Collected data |
──────────────────────────────

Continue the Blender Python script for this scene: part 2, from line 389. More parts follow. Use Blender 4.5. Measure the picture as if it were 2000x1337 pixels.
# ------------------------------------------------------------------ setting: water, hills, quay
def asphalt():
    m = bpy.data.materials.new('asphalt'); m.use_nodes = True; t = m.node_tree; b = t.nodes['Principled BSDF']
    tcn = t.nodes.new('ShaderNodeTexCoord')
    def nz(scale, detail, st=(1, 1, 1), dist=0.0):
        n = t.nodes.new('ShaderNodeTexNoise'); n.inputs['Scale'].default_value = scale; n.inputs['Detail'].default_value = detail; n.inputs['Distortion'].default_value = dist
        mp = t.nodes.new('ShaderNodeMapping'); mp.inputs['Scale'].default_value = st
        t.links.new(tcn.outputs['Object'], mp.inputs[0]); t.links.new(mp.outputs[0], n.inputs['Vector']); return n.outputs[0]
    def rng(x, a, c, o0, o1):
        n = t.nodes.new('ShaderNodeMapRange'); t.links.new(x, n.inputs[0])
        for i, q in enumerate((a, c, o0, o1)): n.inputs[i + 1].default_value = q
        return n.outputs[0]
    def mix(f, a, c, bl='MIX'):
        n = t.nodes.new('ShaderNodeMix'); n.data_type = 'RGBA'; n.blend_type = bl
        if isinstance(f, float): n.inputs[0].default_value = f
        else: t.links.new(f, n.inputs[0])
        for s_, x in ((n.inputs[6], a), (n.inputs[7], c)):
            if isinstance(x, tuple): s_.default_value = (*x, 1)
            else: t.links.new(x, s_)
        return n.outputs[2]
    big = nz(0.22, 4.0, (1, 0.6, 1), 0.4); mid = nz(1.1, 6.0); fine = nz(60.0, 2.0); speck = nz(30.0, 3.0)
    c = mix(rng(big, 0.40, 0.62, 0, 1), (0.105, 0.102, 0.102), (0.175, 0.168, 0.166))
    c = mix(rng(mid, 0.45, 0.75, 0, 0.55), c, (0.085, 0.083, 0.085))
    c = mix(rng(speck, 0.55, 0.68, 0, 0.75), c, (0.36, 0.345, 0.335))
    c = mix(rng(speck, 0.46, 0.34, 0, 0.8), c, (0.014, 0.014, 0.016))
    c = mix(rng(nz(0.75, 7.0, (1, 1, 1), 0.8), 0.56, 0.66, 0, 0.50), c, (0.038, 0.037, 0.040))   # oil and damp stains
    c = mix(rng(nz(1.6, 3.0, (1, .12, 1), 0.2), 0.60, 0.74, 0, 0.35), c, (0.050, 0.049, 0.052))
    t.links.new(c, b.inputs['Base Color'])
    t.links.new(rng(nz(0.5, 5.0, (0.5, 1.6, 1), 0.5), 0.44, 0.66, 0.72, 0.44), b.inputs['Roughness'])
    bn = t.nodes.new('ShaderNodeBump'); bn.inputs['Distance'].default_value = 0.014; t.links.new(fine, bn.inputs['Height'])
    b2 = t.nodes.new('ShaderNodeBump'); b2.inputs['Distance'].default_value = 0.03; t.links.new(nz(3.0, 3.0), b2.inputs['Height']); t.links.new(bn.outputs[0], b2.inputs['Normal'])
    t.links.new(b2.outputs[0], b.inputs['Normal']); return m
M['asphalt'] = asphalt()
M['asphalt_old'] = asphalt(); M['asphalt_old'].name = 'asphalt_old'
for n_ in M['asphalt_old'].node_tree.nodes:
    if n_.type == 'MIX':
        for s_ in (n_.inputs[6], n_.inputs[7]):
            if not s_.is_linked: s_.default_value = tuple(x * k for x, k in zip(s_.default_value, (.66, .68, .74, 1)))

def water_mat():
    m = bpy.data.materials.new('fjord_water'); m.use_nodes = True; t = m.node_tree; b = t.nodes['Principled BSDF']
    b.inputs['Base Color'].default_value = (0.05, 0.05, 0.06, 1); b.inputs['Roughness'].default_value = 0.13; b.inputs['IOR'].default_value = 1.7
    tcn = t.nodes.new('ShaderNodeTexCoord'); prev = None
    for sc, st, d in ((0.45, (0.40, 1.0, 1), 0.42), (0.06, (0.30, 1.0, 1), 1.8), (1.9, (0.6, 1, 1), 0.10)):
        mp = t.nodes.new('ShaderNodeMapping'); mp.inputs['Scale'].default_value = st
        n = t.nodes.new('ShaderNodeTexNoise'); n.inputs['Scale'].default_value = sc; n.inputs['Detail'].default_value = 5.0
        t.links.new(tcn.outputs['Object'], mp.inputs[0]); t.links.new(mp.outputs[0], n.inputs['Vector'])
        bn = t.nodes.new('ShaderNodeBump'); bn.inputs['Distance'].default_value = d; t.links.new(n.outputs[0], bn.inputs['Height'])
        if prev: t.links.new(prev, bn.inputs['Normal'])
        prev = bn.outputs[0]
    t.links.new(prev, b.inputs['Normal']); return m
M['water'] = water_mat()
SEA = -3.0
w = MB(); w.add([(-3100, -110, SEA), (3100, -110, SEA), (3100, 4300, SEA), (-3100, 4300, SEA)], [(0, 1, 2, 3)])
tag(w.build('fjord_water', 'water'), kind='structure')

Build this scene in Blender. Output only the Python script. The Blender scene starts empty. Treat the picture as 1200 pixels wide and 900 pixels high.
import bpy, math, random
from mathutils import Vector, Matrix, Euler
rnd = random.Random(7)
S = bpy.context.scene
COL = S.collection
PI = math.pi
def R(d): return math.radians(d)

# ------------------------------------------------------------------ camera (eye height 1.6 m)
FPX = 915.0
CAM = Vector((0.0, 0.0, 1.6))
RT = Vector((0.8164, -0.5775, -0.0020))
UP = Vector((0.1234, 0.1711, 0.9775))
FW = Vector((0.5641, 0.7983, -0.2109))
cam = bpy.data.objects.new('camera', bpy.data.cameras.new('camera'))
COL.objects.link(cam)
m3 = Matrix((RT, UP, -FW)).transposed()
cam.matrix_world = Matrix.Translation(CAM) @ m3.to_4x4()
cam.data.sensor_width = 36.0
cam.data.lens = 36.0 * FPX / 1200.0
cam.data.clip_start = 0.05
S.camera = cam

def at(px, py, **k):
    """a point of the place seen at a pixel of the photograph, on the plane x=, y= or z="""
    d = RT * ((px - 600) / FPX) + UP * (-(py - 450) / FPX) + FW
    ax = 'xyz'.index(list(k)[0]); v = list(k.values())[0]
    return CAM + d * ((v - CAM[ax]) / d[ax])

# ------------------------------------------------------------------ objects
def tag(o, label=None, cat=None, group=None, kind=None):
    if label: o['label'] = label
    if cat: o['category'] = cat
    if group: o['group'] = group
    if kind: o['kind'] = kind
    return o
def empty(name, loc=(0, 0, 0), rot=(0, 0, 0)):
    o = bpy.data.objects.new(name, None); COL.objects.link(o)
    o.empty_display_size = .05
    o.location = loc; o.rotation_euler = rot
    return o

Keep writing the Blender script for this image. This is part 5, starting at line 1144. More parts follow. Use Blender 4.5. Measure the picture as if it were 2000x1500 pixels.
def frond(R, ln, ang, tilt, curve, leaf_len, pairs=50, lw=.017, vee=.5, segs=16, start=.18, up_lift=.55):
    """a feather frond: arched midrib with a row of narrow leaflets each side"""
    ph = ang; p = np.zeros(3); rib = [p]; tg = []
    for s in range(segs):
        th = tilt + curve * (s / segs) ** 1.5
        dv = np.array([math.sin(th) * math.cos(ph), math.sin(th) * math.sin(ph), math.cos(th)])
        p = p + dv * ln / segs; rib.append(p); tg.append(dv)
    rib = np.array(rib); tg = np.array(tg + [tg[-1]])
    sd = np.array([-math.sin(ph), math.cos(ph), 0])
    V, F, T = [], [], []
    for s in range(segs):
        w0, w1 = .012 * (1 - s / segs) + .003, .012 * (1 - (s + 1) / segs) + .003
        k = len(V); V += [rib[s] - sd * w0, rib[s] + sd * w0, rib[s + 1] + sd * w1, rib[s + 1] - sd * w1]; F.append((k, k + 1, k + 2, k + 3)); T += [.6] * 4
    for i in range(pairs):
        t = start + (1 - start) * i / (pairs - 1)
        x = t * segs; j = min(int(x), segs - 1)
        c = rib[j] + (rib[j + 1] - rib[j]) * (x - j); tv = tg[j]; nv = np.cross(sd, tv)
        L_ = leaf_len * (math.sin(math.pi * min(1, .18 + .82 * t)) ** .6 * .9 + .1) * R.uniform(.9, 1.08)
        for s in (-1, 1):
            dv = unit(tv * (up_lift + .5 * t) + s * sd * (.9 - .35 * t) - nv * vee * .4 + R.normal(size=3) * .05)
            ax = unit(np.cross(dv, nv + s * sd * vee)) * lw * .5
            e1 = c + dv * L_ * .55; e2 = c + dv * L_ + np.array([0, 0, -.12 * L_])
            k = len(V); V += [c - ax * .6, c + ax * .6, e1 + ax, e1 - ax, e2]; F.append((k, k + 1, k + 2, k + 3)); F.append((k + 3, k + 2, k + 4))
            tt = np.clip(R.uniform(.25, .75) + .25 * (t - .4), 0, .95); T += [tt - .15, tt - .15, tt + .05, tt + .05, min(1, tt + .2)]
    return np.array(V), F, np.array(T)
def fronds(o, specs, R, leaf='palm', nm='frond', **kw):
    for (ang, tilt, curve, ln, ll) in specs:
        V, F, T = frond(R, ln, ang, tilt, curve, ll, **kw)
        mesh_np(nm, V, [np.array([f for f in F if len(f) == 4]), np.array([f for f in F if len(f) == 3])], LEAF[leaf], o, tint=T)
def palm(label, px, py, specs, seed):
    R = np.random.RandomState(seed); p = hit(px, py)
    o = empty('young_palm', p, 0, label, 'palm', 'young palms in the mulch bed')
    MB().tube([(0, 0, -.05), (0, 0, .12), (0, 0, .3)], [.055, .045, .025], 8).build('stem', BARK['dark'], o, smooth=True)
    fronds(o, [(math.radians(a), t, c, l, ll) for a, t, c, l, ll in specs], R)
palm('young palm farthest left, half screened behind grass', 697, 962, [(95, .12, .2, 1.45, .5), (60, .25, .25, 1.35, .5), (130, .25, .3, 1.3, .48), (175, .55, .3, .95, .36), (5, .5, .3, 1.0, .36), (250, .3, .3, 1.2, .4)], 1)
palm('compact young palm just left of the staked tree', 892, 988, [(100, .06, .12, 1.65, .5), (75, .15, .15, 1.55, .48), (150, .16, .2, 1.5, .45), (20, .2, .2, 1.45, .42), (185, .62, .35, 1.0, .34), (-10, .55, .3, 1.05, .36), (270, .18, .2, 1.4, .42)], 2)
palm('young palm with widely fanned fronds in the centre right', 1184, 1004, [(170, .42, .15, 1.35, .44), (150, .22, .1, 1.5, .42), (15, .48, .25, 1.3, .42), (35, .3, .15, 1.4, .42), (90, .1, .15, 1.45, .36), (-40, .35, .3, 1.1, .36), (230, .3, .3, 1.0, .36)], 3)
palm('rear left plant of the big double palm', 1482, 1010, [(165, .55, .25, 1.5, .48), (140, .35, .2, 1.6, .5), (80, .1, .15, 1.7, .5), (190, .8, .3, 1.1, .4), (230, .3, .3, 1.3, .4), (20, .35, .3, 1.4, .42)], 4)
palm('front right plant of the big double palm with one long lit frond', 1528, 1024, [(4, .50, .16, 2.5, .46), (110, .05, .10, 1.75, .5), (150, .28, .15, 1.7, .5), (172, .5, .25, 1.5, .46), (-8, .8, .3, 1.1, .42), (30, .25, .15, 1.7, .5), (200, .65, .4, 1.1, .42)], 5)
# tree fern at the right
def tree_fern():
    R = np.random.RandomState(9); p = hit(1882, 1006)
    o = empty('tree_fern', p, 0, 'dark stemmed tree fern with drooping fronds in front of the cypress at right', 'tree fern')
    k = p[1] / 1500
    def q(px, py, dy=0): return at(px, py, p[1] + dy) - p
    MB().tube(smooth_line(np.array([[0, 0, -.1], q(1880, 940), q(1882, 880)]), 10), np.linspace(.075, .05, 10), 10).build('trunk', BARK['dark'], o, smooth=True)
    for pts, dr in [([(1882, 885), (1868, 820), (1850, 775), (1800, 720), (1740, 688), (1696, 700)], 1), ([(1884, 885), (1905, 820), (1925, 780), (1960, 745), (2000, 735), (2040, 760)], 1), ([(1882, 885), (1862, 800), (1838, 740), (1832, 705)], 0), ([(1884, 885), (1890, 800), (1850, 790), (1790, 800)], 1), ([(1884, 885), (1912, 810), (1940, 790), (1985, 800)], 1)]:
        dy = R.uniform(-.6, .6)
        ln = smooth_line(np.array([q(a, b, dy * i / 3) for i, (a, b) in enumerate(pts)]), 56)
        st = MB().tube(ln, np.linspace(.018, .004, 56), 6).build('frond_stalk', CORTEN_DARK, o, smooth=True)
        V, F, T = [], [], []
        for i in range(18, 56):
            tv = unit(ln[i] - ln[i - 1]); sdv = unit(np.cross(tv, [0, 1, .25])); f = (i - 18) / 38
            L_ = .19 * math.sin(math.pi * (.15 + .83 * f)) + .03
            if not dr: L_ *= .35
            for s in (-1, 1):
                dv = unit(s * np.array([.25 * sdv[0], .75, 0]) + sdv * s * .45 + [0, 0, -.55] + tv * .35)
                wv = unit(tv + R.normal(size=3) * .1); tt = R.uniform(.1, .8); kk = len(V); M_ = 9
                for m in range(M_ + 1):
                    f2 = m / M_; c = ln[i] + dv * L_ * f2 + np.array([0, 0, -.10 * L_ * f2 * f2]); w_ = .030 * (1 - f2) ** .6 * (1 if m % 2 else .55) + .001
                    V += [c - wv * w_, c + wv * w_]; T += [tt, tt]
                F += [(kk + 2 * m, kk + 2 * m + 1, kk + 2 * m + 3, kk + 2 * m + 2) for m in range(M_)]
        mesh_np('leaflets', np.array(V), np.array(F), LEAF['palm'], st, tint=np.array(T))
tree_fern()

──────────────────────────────

OBJECTIVE |
Within the material above, extract exactly the lines that start at the line containing "Build this scene" and stop after the line containing "def R(d): return math.radians(d)", and only those.

WORKED SOLUTION |
Build this scene in Blender. Output only the Python script. The Blender scene starts empty. Treat the picture as 1200 pixels wide and 900 pixels high.
import bpy, math, random
from mathutils import Vector, Matrix, Euler
rnd = random.Random(7)
S = bpy.context.scene
COL = S.collection
PI = math.pi
def R(d): return math.radians(d)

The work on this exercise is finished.